Why Smaller Airplanes Are So Much Better Than Bigger Airplanes

The Airbus A380 is an amazingly ginormous airplane that can fit over 600 people inside. The Boeing 787 Dreamliner tops out at around 300. But bigger isn’t better.


The smaller Boeing 787 Dreamliner is used more by airlines across the world. In fact, the Boeing has 1,200 orders for the 787 Dreamliner, while Airbus has scaled back to only making one A380 a month. Why is that? Wendover Productions explains the economics of long haul flights and how different philosophies from Airbus and Boeing led to such different airplanes.

Airbus built the A380 because it believes in the hub and spoke concept of flying. That is, airlines will have smaller cities connect to main hub cities before flying to other large cities. So if you want to go from Hartford to London, you’ll have to go through New York first. The A380 is a plane built to support the main leg of that route (the New York to London flight), piling in as many people as possible onto a long haul flight. The thinking is a popular flight like that has enough demand to fill a giant plane.
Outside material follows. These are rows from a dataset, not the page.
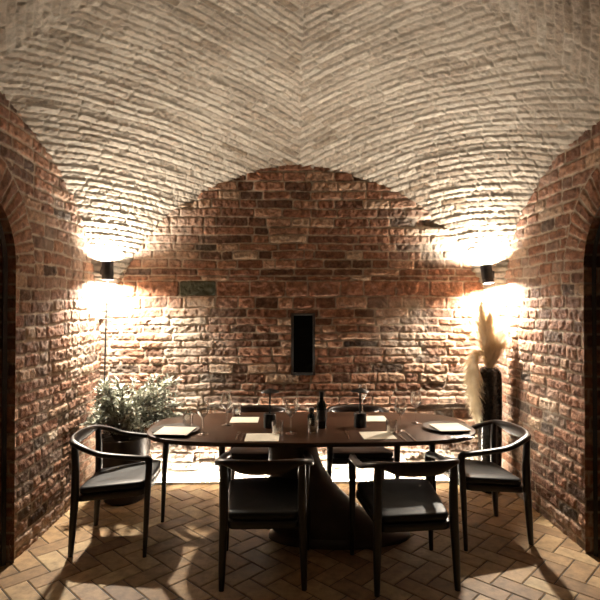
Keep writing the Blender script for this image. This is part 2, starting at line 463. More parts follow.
# ------------------------------------------------------------------ floor: herringbone terracotta tiles
def floor():
    W = .1325; L2 = 2 * W; gap = .0062; ch = .0045
    a0, b0 = .93, -3.40
    r2 = math.sqrt(2)
    V, F, at = [], [], []
    rnd = random.Random(3)
    for i in range(-30, 60):
        for j in range(-60, 40):
            k = (i - j) % 4
            if k == 0: a_, b_, la, lb = i * W, j * W, L2, W
            elif k == 3: a_, b_, la, lb = i * W, j * W, W, L2
            else: continue
            a1, b1 = a0 + a_, b0 + b_
            cxm, cym = (a1 + la / 2 + b1 + lb / 2) / r2, (a1 + la / 2 - b1 - lb / 2) / r2
            if not (XL - .25 < cxm < XR + .25 and .5 < cym < YB + .15): continue
            g = gap / 2
            dz = [rnd.uniform(-.0012, .0004) for _ in range(4)]
            n = len(V)
            for lvl, ins, z in ((0, 0, -.012), (1, 0, -ch * .7), (2, ch, 0)):
                for q, (ua, ub) in enumerate(((a1 + g + ins, b1 + g + ins), (a1 + la - g - ins, b1 + g + ins), (a1 + la - g - ins, b1 + lb - g - ins), (a1 + g + ins, b1 + lb - g - ins))):
                    V.append(((ua + ub) / r2, (ua - ub) / r2, z + (dz[q] if lvl else 0)))
            for lvl in (0, 1):
                for q in range(4):
                    q2 = (q + 1) % 4
                    F.append((n + lvl * 4 + q, n + lvl * 4 + q2, n + lvl * 4 + 4 + q2, n + lvl * 4 + 4 + q))
            F.append((n + 8, n + 9, n + 10, n + 11))
            at += [rnd.random()] * 12
    n = len(V)
    V += [(XL - .5, .4, -.0045), (XR + .5, .4, -.0045), (XR + .5, YB + .15, -.0045), (XL - .5, YB + .15, -.0045)]
    F.append((n, n + 1, n + 2, n + 3)); at += [-1] * 4
    me = bpy.data.meshes.new('floor'); me.from_pydata(V, [], F)
    bm = bmesh.new(); bm.from_mesh(me); bmesh.ops.recalc_face_normals(bm, faces=bm.faces[:])
    for f in bm.faces:
        if abs(f.normal.z) > .9 and f.normal.z < 0: f.normal_flip()
    bm.to_mesh(me); bm.free()
    a = me.attributes.new('tile', 'FLOAT', 'POINT'); a.data.foreach_set('value', at)
    m, nt, b = new_mat('terracotta_herringbone')
    N, K = nt.nodes, nt.links
    A_ = N.new('ShaderNodeAttribute'); A_.attribute_name = 'tile'
    cr = N.new('ShaderNodeValToRGB'); e = cr.color_ramp.elements
    e[0].position = 0; e[0].color = (.19, .11, .05, 1); e[1].position = 1; e[1].color = (.40, .29, .155, 1)
    q = e.new(.5); q.color = (.30, .19, .092, 1)
    tc = N.new('ShaderNodeTexCoord'); no = N.new('ShaderNodeTexNoise'); no.inputs['Scale'].default_value = 14; no.inputs['Detail'].default_value = 8; no.inputs['Roughness'].default_value = .65
    K.new(tc.outputs['Object'], no.inputs['Vector'])
    mr = N.new('ShaderNodeMapRange'); mr.inputs['From Min'].default_value = .3; mr.inputs['From Max'].default_value = .7; mr.inputs['To Min'].default_value = .6; mr.inputs['To Max'].default_value = 1.35
    K.new(no.outputs['Fac'], mr.inputs['Value']); K.new(A_.outputs['Fac'], cr.inputs[0])
    mx = N.new('ShaderNodeMix'); mx.data_type = 'RGBA'; mx.blend_type = 'MULTIPLY'; mx.inputs['Factor'].default_value = 1
    K.new(cr.outputs[0], mx.inputs[6]); K.new(mr.outputs[0], mx.inputs[7])
    gr = N.new('ShaderNodeMath'); gr.operation = 'LESS_THAN'; gr.inputs[1].default_value = -.5
    K.new(A_.outputs['Fac'], gr.inputs[0])
    m2 = N.new('ShaderNodeMix'); m2.data_type = 'RGBA'; m2.inputs[7].default_value = (.022, .015, .010, 1)
    K.new(gr.outputs[0], m2.inputs['Factor']); K.new(mx.outputs[2], m2.inputs[6]); K.new(m2.outputs[2], b.inputs['Base Color'])
    b.inputs['Roughness'].default_value = .55; b.inputs['Specular IOR Level'].default_value = .35
    bp = N.new('ShaderNodeBump'); bp.inputs['Strength'].default_value = .25; bp.inputs['Distance'].default_value = .006
    K.new(no.outputs['Fac'], bp.inputs['Height']); K.new(bp.outputs[0], b.inputs['Normal'])
    o = link('floor', me, m)
    return tag(o, 'herringbone floor of tan terracotta tiles with dark joints', 'floor', kind='structure')
floor()

# ------------------------------------------------------------------ slot window
M_glassdark = simple('dark_glass', (.004, .004, .004), .08, 0, scale=3)
def slot_window():
    mb = MB(); cx, cz = (WX0 + WX1) / 2, (WZ0 + WZ1) / 2; w, h = WX1 - WX0, WZ1 - WZ0
    t = .022
    y = YB + .012
    mb.box((cx - w / 2 + t / 2, y, cz), (t, .04, h), .003); mb.box((cx + w / 2 - t / 2, y, cz), (t, .04, h), .003)
    mb.box((cx, y, cz + h / 2 - t / 2), (w - 2 * t, .04, t), .003); mb.box((cx, y - .004, cz - h / 2 + t / 2), (w - 2 * t, .048, t), .003)
    o = mb.build('window_1', simple('grey_metal_frame', (.05, .048, .045), .5, .4))
    p = MB(); p.box((cx, y + .012, cz), (w - 2 * t, .006, h - 2 * t)); p.build('pane', M_glassdark, o)
    tag(o, 'narrow dark slot window with a grey metal frame in the brick back wall', 'window', kind='structure')
slot_window()

# ------------------------------------------------------------------ object materials
M_blackwood = simple('black_stained_ash', (.010, .008, .007), .38, 0, scale=8, stretch=(6, 6, 1), bump=.08)
M_brownwood = simple('smoked_oak_back', (.022, .012, .008), .4, 0, scale=10, stretch=(1, 4, 8), bump=.05)
M_leather = simple('black_leather', (.006, .006, .006), .48, 0, scale=140, bump=.12, spec=.35)
M_table = simple('walnut_table', (.050, .023, .012), .30, 0, var=.35, scale=7, stretch=(1, 9, 9), bump=.03)
M_tabledark = simple('dark_walnut_edge', (.028, .013, .008), .4, 0, scale=7, stretch=(1, 9, 9))
M_ped = simple('bronzed_pedestal', (.065, .048, .036), .36, .15, scale=12, bump=.05)
M_paper = simple('cream_paper', (.74, .68, .55), .8, 0, var=.03, scale=60)
M_ink = simple('brown_ink', (.30, .24, .18), .8, 0, scale=60)
M_plate = simple('grey_stoneware', (.10, .095, .09), .3, 0, scale=40)
M_silver = simple('brushed_cutlery', (.55, .52, .48), .22, 1.0, scale=50)
M_black = simple('black_lacquer', (.008, .008, .008), .35, 0, scale=20)
M_bottle = simple('dark_green_bottle', (.006, .009, .006), .06, 0, scale=10)
M_label = simple('dark_bottle_label', (.035, .03, .028), .6, 0, scale=10)
def glass_mat():
    """thin clear glass: see-through face on, mirror-like towards its edges"""
    m, nt, b = new_mat('clear_glass')
    N, L = nt.nodes, nt.links
    lw = N.new('ShaderNodeLayerWeight'); lw.inputs['Blend'].default_value = .42
    pw = N.new('ShaderNodeMath'); pw.operation = 'POWER'; pw.inputs[1].default_value = .7
    no = N.new('ShaderNodeTexNoise'); no.inputs['Scale'].default_value = 6
    mr = N.new('ShaderNodeMapRange'); mr.inputs['To Min'].default_value = .02; mr.inputs['To Max'].default_value = .12
    tr = N.new('ShaderNodeBsdfTransparent'); tr.inputs[0].default_value = (.97, .975, .97, 1)
    gl = N.new('ShaderNodeBsdfGlossy'); gl.inputs[0].default_value = (.95, .95, .95, 1)
    mx = N.new('ShaderNodeMixShader')
    out = [n for n in N if n.type == 'OUTPUT_MATERIAL'][0]
    L.new(no.outputs['Fac'], mr.inputs['Value']); L.new(mr.outputs[0], gl.inputs['Roughness'])
    L.new(lw.outputs['Facing'], pw.inputs[0]); L.new(pw.outputs[0], mx.inputs[0])
    L.new(tr.outputs[0], mx.inputs[1]); L.new(gl.outputs[0], mx.inputs[2]); L.new(mx.outputs[0], out.inputs[0])
    N.remove(b)
    return m
M_glass = glass_mat()

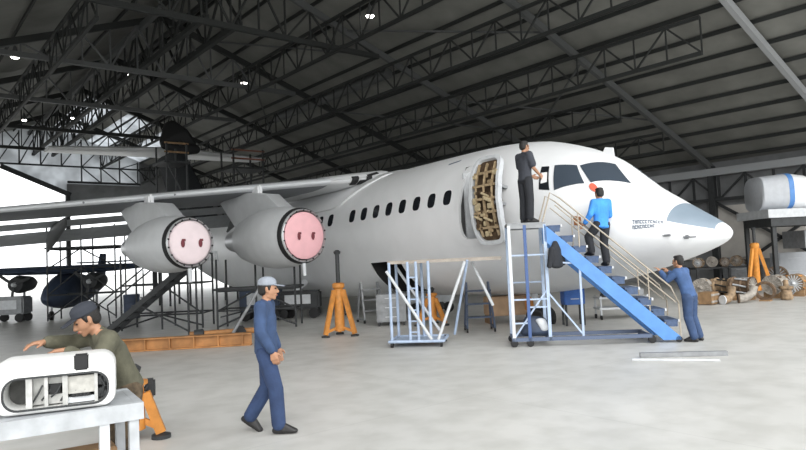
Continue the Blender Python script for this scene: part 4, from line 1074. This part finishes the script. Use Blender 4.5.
q = MB(); q.box((-.20, .03, CH-.045), (.085, .08, .1), 0, .008); q.build('latch', BLACK, cw, 40, 'black latch block on the upper edge')
q = MB(); q.box((-CL/2, .25, -.0), (CL-.2, .3, .012)); q.build('pad', DKST, cw)

# ------------------------------------------------------------------ people
def remesh(b, voxel, smooth=4):
    bmesh.ops.recalc_face_normals(b.bm, faces=b.bm.faces)
    me = bpy.data.meshes.new('tmp'); b.bm.to_mesh(me); b.bm.free()
    o = bpy.data.objects.new('tmp', me); COL.objects.link(o)
    m = o.modifiers.new('r', 'REMESH'); m.mode = 'VOXEL'; m.voxel_size = voxel
    s = o.modifiers.new('s', 'SMOOTH'); s.iterations = smooth; s.factor = .5
    dg = bpy.context.evaluated_depsgraph_get(); dg.update()
    r = bpy.data.meshes.new_from_object(o.evaluated_get(dg))
    bpy.data.objects.remove(o); bpy.data.meshes.remove(me)
    r.polygons.foreach_set('use_smooth', [True]*len(r.polygons))
    return r
def mobj(name, me, m, parent, label=None):
    me.name = name; me.materials.clear(); me.materials.append(m)
    o = bpy.data.objects.new(name, me); COL.objects.link(o); o.parent = parent
    if label: o['label'] = label
    return o
def rotm(x, up):
    """3x3 with columns x (right), y (forward), z (up)"""
    z = Vector(up).normalized(); x = (Vector(x) - z*Vector(x).dot(z)).normalized(); y = z.cross(x)
    return Matrix((x, y, z)).transposed()
def hand(b, wr, d, pn, thumb, curl=.5, S=1.):
    """palm and five fingers; d finger direction, pn the way the palm faces, thumb the side of the thumb"""
    d = Vector(d).normalized(); pn = Vector(pn); pn = (pn - d*pn.dot(d)).normalized(); a = d.cross(pn).normalized()
    if a.dot(Vector(thumb)) < 0: a = -a
    P = Vector(wr)
    b.hull([(P, .024*S), (P+d*.03*S+a*.018*S, .018*S), (P+d*.085*S+a*.030*S, .014*S), (P+d*.08*S-a*.032*S, .013*S)], 8, 6)
    for off, ln in ((.030, .075), (.010, .083), (-.011, .077), (-.031, .060)):
        k0 = P+d*.085*S+a*off*S
        d1 = (d*math.cos(curl*.7)+pn*math.sin(curl*.7)); d2 = (d*math.cos(curl*1.7)+pn*math.sin(curl*1.7))
        k1 = k0+d1*ln*.5*S; k2 = k1+d2*ln*.5*S
        b.hull([(k0-d*.012, .0095*S), (k1, .009*S)], 8, 6); b.hull([(k1, .009*S), (k2, .0075*S)], 8, 6)
    t0 = P+d*.025*S+a*.026*S; t1 = t0+(d*.6+a*.7+pn*.35).normalized()*.04*S; t2 = t1+(d*.9+a*.2+pn*.45).normalized()*.032*S
    b.hull([(t0, .014*S), (t1, .011*S)], 8, 6); b.hull([(t1, .011*S), (t2, .0085*S)], 8, 6)

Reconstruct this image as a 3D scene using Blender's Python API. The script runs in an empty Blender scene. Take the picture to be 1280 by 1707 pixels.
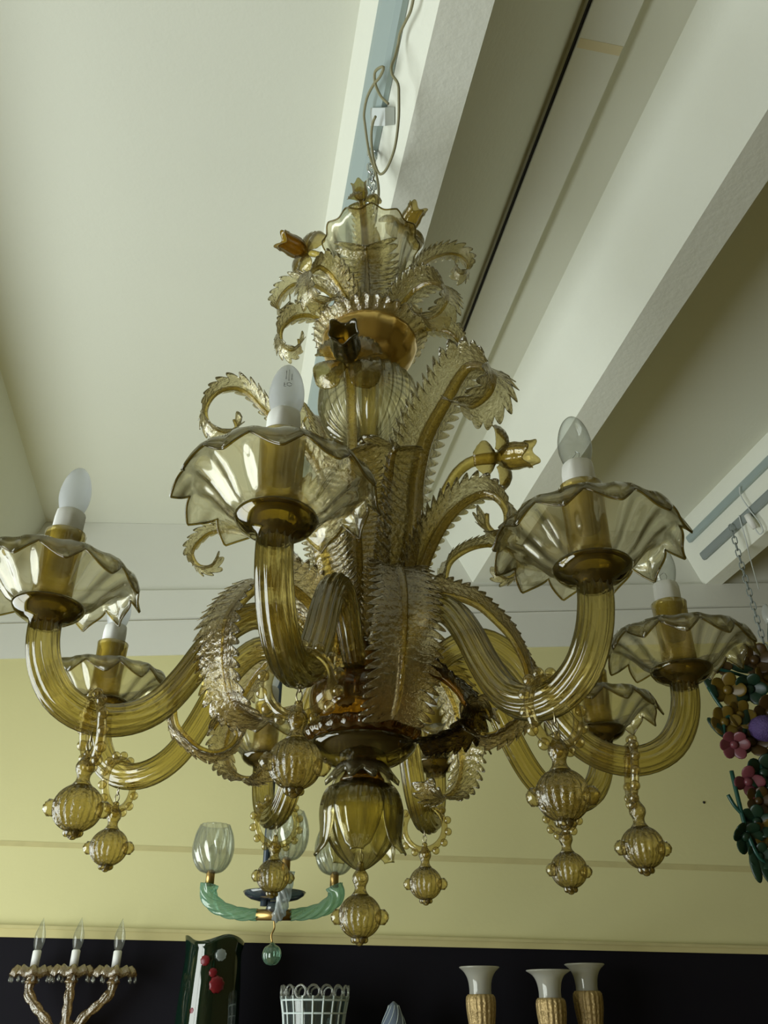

Boeing’s 787 Dreamliner, on the other hand, is built under the idea of a point to point system. Which is exactly like it sounds, if you want to go from Hartford to London, you just go from Hartford to London. Even though that route is less popular than New York to London, airlines are able to fly it because they have a more nimble and fuel efficient plane in the 787 Dreamliner. The 787 has a fuel efficiency of 102 miles-per-gallon per seat, while the A380 can only manage 74mpg per seat. Those savings turned out to matter more than having more passengers.



I would kinda disagree with the thesis here. While I think the 787 is an engineering marvel and massive advancement for aviation, I think it’s nothing more than a trend of making smaller more efficient airplanes at the cost of passenger comfort and limited choice. The real plane they should be comparing here is not the a380, which I think is an aviation miracle albeit not a great airplane for several reasons already covered here, the plane they should be comparing to is the 747.

The real loss in our time is the venerable 747. Back in the 90's Boeing released the 777 which was a replacement for the 747. The 777 is an awesome plane and really a top notch performer in the industry. The 787 by contrast is a sad state of the continuing trend of cramming more people into smaller planes.

Take for example the propositions by many airlines that the a321 and the B737-max are going to placed into trans Atlantic service. This will be the final straw for me. I will NOT get on a plane that small going over 4000 miles and I work in the industry and can fly for free. It’s not worth whatever is over in Europe to endure the pain of being crammed into a small plane for 6 hrs or more. The 787 reflects this mentality in the industry and will only serve to make us get used to smaller more awful planes.

Furthermore when you take away a 747 from a route and replace it with a 787 you lower the number of available seats. The laws of supply and demand then kick in and guess what, fewer seats = higher costs. Airlines are not going to run two 787's on a route that a single 747 used to run. They’re just going to offer fewer seats and charge a premium for them. I’ve watched it happen year after year as they reduce flight availability everywhere.

The drive of efficiency in the airline industry has absolutely ruined it and the 787 does not help this.